» Exercise directions:
Repeat, exactly and only, the lines from the beginning of the data through the line with "struct(root, label, 'door')". Pictures are left out.

┌────────

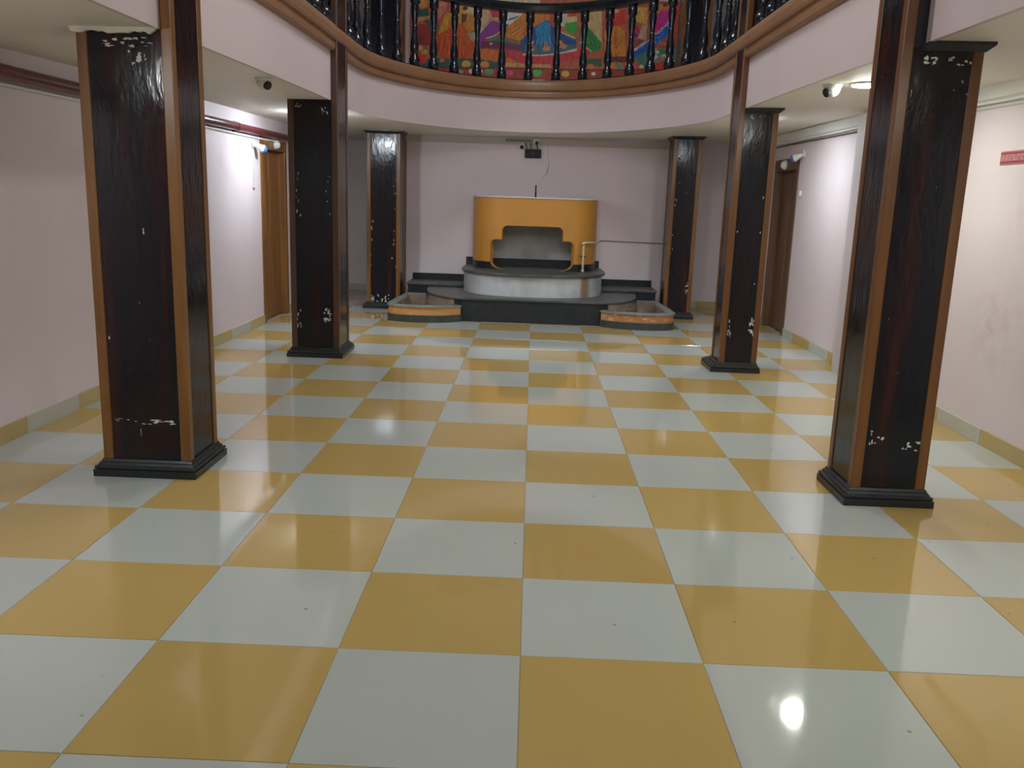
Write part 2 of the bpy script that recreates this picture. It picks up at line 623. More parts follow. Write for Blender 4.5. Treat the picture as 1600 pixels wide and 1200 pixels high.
def skirting(name, axis, fixed, a, b, phase, label, flip=False):
    root = struct(MB().box(*( (fixed, fixed + 0.004, a, b, 0, 0.1) if axis == 'y' else (a, b, fixed, fixed + 0.004, 0, 0.1))).build(name, 'grout'), label, 'baseboard')
    k = math.floor((a - phase) / T)
    first = {}
    while phase + k * T < b:
        s0, s1 = max(a, phase + k * T + 0.001), min(b, phase + (k + 1) * T - 0.001)
        if s1 - s0 > 0.02:
            mat = 'skirt_yellow' if (k % 2 == 0) != flip else 'skirt_white'
            d0, d1 = fixed - 0.008, fixed + 0.012
            mb_ = MB()
            if axis == 'y':
                mb_.box(d0, d1, s0, s1, 0.001, 0.103)
            else:
                mb_.box(s0, s1, d0, d1, 0.001, 0.103)
            mb_.build('skirting_tile', mat, root)
        k += 1
    return root


skirting('baseboard_left', 'y', XL, YN, DL[0], 2.36, 'row of cream and yellow skirting tiles on the left wall', flip=True)
skirting('baseboard_left_far', 'y', XL, DL[1], 10.93, 2.36, 'far left skirting tiles beyond the door', flip=True)
skirting('baseboard_right', 'y', XR - 0.004, YN, 4.86, 2.34, 'row of cream and yellow skirting tiles near the sign')
skirting('baseboard_right_far', 'y', XR - 0.004, 5.39, DR[0], 5.94, 'short row of skirting tiles between pilaster and right door', flip=True)
skirting('baseboard_right_back', 'y', XR - 0.004, DR[1], 10.1, 5.94, 'skirting tiles on the right wall beyond the door')
skirting('baseboard_back_left', 'x', 10.926, XL, -1.76, -3.0, 'grey cream skirting tiles in the back left recess', flip=True)
skirting('baseboard_back_right', 'x', 10.096, 1.80, XR, 1.2, 'yellow skirting tiles in the back right recess', flip=False)


# ---- doors
def door(name, side, y0, y1, ztop, wood_, label):
    sx = -1 if side == 'l' else 1
    X = XL if side == 'l' else XR
    root = bpy.data.objects.new(name, None)
    root.empty_display_size = 0.1
    COL.objects.link(root)
    root.location = (X, (y0 + y1) / 2, 0)
    root.matrix_world = Matrix.Translation(root.location)
    struct(root, label, 'door')

    def bx(d0, d1, a, b, z0, z1):     # d = depth into the wall
        xs = sorted((X + sx * d0, X + sx * d1))
        return MB().box(xs[0], xs[1], a, b, z0, z1)
    bevel(bx(-0.012, 0.12, y0, y0 + 0.075, 0, ztop).build('jamb', wood_, root), 0.006)
    bevel(bx(-0.012, 0.12, y1 - 0.075, y1, 0, ztop).build('jamb', wood_, root), 0.006)
    bevel(bx(-0.012, 0.12, y0 + 0.075, y1 - 0.075, ztop - 0.135, ztop).build('lintel', wood_, root), 0.006)
    leaf = bx(0.075, 0.115, y0 + 0.075, y1 - 0.075, 0.004, ztop - 0.135).build('leaf', wood_, root)
    n = 4
    w_ = (y1 - y0 - 0.15) / n
    for k in range(n):
        a = y0 + 0.075 + k * w_
        p = bevel(bx(0.060 + 0.004 * (k % 2), 0.08, a + 0.003, a + w_ - 0.003, 0.008, ztop - 0.14).build('plank', wood_, leaf), 0.004)
    rot = Matrix.Translation((X - sx * 0.012, (y0 + y1) / 2 + 0.02, ztop - 0.068)) @ Matrix.Rotation(-sx * math.pi / 2, 4, 'Y')
    d = MB().lathe([(0.054, 0), (0.054, 0.012), (0.050, 0.028), (0.040, 0.046), (0.025, 0.058), (0.008, 0.063)], 20, rot).build('dome', 'white_plastic', root)
    d['label'] = 'round white dome on the lintel'
    kn = Matrix.Translation((X + sx * 0.06, y0 + 0.14 if side == 'l' else y0 + 0.14, 1.0)) @ Matrix.Rotation(-sx * math.pi / 2, 4, 'Y')
    MB().lathe([(0.018, 0), (0.018, 0.006), (0.008, 0.010), (0.008, 0.03), (0.02, 0.036), (0.02, 0.05), (0.008, 0.055)], 12, kn).build('knob', 'brass_brown', leaf)
    return root


door('door_1', 'l', *DL, 'door_wood', 'varnished brown plank door in the left wall')
door('door_2', 'r', *DR, 'door_wood_dark', 'dull dark brown plank door in the right wall')


# ================================================================== PILLARS
def pillar(x0, x1, y0, y1, pl, label, strip_mat='strip_wood', inner_mat='strip_wood', cap=True, chips=(), ztop=4.9, sw=0.052, plh=0.085):
    """shaft footprint x0..x1, y0..y1; pl = plinth footprint"""
    cx, cy = (x0 + x1) / 2, (y0 + y1) / 2
    root = thing('pillar', label, 'pillar', (cx, cy, 0), 'square lacquered pillars round the hall')
    zt = zc(cx, y0)
    shaft = MB().box(x0 + 0.006, x1 - 0.006, y0 + 0.006, y1 - 0.006, plh * 0.6, ztop).build('shaft', 'lacquer', root)
    for i_, (sx, sy) in enumerate(((0, 0), (1, 0), (0, 1), (1, 1))):
        ax = (x0, x0 + sw) if sx == 0 else (x1 - sw, x1)
        ay = (y0, y0 + sw) if sy == 0 else (y1 - sw, y1)
        inner = (sx == 1) == (cx < 0)
        bevel(MB().box(ax[0], ax[1], ay[0], ay[1], plh * 0.6, ztop).build('corner_strip', inner_mat if inner else strip_mat, root), 0.005)
    a = pl
    s = 0.016
    t = 0.030
    mb = MB()

    def ins(d):
        return (a[0] + d, a[1] - d, a[2] + d, a[3] - d)
    end = (x0 - 0.004, x1 + 0.004, y0 - 0.004, y1 + 0.004)
    mb.frustum(a, a, 0, plh * 0.44)
    mb.frustum(ins(0.010), ins(0.010), plh * 0.44, plh * 0.50)
    mb.frustum(ins(0.004), ins(0.007), plh * 0.50, plh * 0.66)
    mb.frustum(ins(0.016), tuple(0.55 * p + 0.45 * q for p, q in zip(ins(0.016), end)), plh * 0.66, plh * 0.84)
    mb.frustum(tuple(0.35 * p + 0.65 * q for p, q in zip(ins(0.016), end)), end, plh * 0.84, plh)
    bevel(mb.build('plinth', 'black_stone', root), 0.002)
    if cap:
        e = 0.035
        # the tray stops at the gallery edge, where the shaft runs on upwards
        cx0 = x0 - e if not (cap == 'r') else FR + 0.002
        cx1 = x1 + e if not (cap == 'l') else FL - 0.002
        k0 = x0 - 0.004 if not (cap == 'r') else FR + 0.002
        k1 = x1 + 0.004 if not (cap == 'l') else FL - 0.002
        mb = MB()
        mb.frustum((k0, k1, y0 - 0.004, y1 + 0.004), (cx0, cx1, y0 - e, y1 + e), zt - 0.04, zt - 0.012)
        mb.frustum((cx0, cx1, y0 - e, y1 + e), (cx0, cx1, y0 - e, y1 + e), zt - 0.012, zt + 0.004)
        mb.build('cap', 'black_stone', root)
    if chips:
        chips = [(u, z, w_ * 0.8, h * 0.8) for u, z, w_, h in chips]
        rnd = random.Random(len(label))
        mb = MB()
        for (u, z, w_, h) in chips:         # flakes on the front face: offset from x0, height, size
            n = 9
            pts = []
            for k in range(n):
                an = 2 * math.pi * k / n
                rr = rnd.uniform(0.25, 1.1)
                pts.append((x0 + u + math.cos(an) * w_ / 2 * rr, z + math.sin(an) * h / 2 * rr))
            vs_ = [(x0 + u, y0 + 0.004, z)] + [(px, y0 + 0.0052, pz) for px, pz in pts]
            mb.add(vs_, [(0, 1 + k, 1 + (k + 1) % n) for k in range(n)])
        c = mb.build('paint_chips', 'chip_white', shaft)
        c['kind'] = 'stuff'
        c['label'] = 'pale flakes where the lacquer has chipped off'
    return root


def chip_row(u0, u1, z, n, w_, h, seed, dz=0.02):
    r = random.Random(seed)
    return [(r.uniform(u0, u1), z + r.uniform(-dz, dz), w_ * r.uniform(0.4, 1.3), h * r.uniform(0.4, 1.3)) for _ in range(n)]


c1 = [(0.065, 0.715, 0.014, 0.04), (0.27, 1.25, 0.016, 0.05), (0.23, 0.9, 0.008, 0.008)]
c1 += chip_row(0.07, 0.21, 0.292, 6, 0.03, 0.008, 1, 0.006) + chip_row(0.21, 0.37, 0.285, 14, 0.055, 0.012, 2, 0.012) + [(0.20, 0.235, 0.005, 0.07)]
c1 += chip_row(0.07, 0.36, 2.13, 14, 0.05, 0.018, 3, 0.02) + chip_row(0.24, 0.33, 2.05, 10, 0.03, 0.03, 33, 0.04)
pillar(-2.19, -1.735, 1.67, 2.06, (-2.225, -1.695, 1.62, 2.09), 'left front pillar nearest the camera, ochre corner strips, dark lacquered panels, crumbling plaster at its top', cap=False, chips=c1, inner_mat='strip_wood')
rp = random.Random(12)
pts_ = [(-2.215, zc(-2.2, 1.66) + 0.003)] + [(-2.205 + k * 0.0247, zc(-2.2 + k * 0.0247, 1.66) - 0.012 - rp.uniform(0.002, 0.02)) for k in range(17)] + [(FL - 0.003, zc(FL, 1.66) + 0.003)]
mb = MB()
n_ = len(pts_)
mb.add([(x, 1.652, z) for x, z in pts_] + [(x, 1.672, z) for x, z in pts_], [tuple(range(n_)), tuple(range(n_, 2 * n_))[::-1]] + [(k, (k + 1) % n_, n_ + (k + 1) % n_, n_ + k) for k in range(n_)])
mb.build('plaster_patch', 'plaster_cream', bpy.data.objects['pillar'])
c2 = chip_row(0.05, 0.09, 0.36, 8, 0.016, 0.05, 4, 0.10) + chip_row(0.30, 0.36, 0.38, 14, 0.04, 0.04, 5, 0.06) + chip_row(0.33, 0.37, 1.35, 5, 0.012, 0.03, 6, 0.4) + chip_row(0.06, 0.10, 1.45, 8, 0.014, 0.05, 7, 0.2)
c2 += chip_row(0.07, 0.14, 2.2, 6, 0.03, 0.02, 8, 0.015) + chip_row(0.28, 0.36, 2.16, 7, 0.025, 0.03, 81, 0.03)
pillar(-2.17, -1.735, 5.18, 5.62, (-2.205, -1.695, 5.12, 5.67), 'left middle pillar, almost black panels, standing before the left door', strip_mat='strip_dark', inner_mat='strip_dark', cap=False, chips=c2)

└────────

» Full response:
Write part 2 of the bpy script that recreates this picture. It picks up at line 623. More parts follow. Write for Blender 4.5. Treat the picture as 1600 pixels wide and 1200 pixels high.
def skirting(name, axis, fixed, a, b, phase, label, flip=False):
    root = struct(MB().box(*( (fixed, fixed + 0.004, a, b, 0, 0.1) if axis == 'y' else (a, b, fixed, fixed + 0.004, 0, 0.1))).build(name, 'grout'), label, 'baseboard')
    k = math.floor((a - phase) / T)
    first = {}
    while phase + k * T < b:
        s0, s1 = max(a, phase + k * T + 0.001), min(b, phase + (k + 1) * T - 0.001)
        if s1 - s0 > 0.02:
            mat = 'skirt_yellow' if (k % 2 == 0) != flip else 'skirt_white'
            d0, d1 = fixed - 0.008, fixed + 0.012
            mb_ = MB()
            if axis == 'y':
                mb_.box(d0, d1, s0, s1, 0.001, 0.103)
            else:
                mb_.box(s0, s1, d0, d1, 0.001, 0.103)
            mb_.build('skirting_tile', mat, root)
        k += 1
    return root


skirting('baseboard_left', 'y', XL, YN, DL[0], 2.36, 'row of cream and yellow skirting tiles on the left wall', flip=True)
skirting('baseboard_left_far', 'y', XL, DL[1], 10.93, 2.36, 'far left skirting tiles beyond the door', flip=True)
skirting('baseboard_right', 'y', XR - 0.004, YN, 4.86, 2.34, 'row of cream and yellow skirting tiles near the sign')
skirting('baseboard_right_far', 'y', XR - 0.004, 5.39, DR[0], 5.94, 'short row of skirting tiles between pilaster and right door', flip=True)
skirting('baseboard_right_back', 'y', XR - 0.004, DR[1], 10.1, 5.94, 'skirting tiles on the right wall beyond the door')
skirting('baseboard_back_left', 'x', 10.926, XL, -1.76, -3.0, 'grey cream skirting tiles in the back left recess', flip=True)
skirting('baseboard_back_right', 'x', 10.096, 1.80, XR, 1.2, 'yellow skirting tiles in the back right recess', flip=False)


# ---- doors
def door(name, side, y0, y1, ztop, wood_, label):
    sx = -1 if side == 'l' else 1
    X = XL if side == 'l' else XR
    root = bpy.data.objects.new(name, None)
    root.empty_display_size = 0.1
    COL.objects.link(root)
    root.location = (X, (y0 + y1) / 2, 0)
    root.matrix_world = Matrix.Translation(root.location)
    struct(root, label, 'door')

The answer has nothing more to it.